これは物だけじゃなく、なにかを考えたりするときもそうで、たとえば自分が○○について賛成だと思ったときというのは、それは初めから賛成しか選択肢がなかったわけではなく(自覚としてはそうかもしれないけど)、自分のなかの賛成意見と反対意見を取捨選択して賛成意見になったのだから、そうすると自分と対立する反対派はifの、自分だったかもしれない存在ということになる。どれだけ自分と対立していたとしても、そういう想像力があればより良いことが考えられると僕は思っている。

ただまぁ、「自分だったかもしれない」とは到底思えない存在だっている。けど、そういう相手からめちゃくちゃ感動させられることもある。僕は高2だったとき、文化祭でケバブを作るクラスにいた。だから当日は教室と家庭科室を行き来する必要があり、そのたびに上履きとローファーを履き換えていた。その往復が半日ほど続いて店じまいとなり、後夜祭の時間になったときには僕のローファーが片方なくなっていた。たぶん、どこかの時点で面倒になって靴下のまま歩くことがあったんだろう。しかし、ローファーが片方しかないと帰れない。あ、片方しかないと不便なものもあるな。

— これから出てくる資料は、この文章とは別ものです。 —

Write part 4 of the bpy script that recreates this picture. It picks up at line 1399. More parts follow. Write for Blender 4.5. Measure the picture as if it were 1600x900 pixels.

仕方なく、僕は後夜祭に行った。そこでは有志の出し物がステージで披露されており、クラスではほとんど喋ったことのない男子グループが当時流行っていたDA PUMPのU.S.Aを踊っていた。そのとき「輝いてるってこういうことか」と、すごく感動した。特別上手かったわけでもないし、彼らのことはむしろ苦手だったけど、そのパフォーマンスには人生で一番感動させられた記憶がある。だから「自分だったかもしれない」とは到底思えない存在だったとしても、それは自分にとって価値がない存在ではないわけだ。そのステージを観なければ僕は彼らのことを自分とは全然関係ない存在、相容れない存在だとずっと遠ざけていただろうけど、それ以降はそうでもなくなった。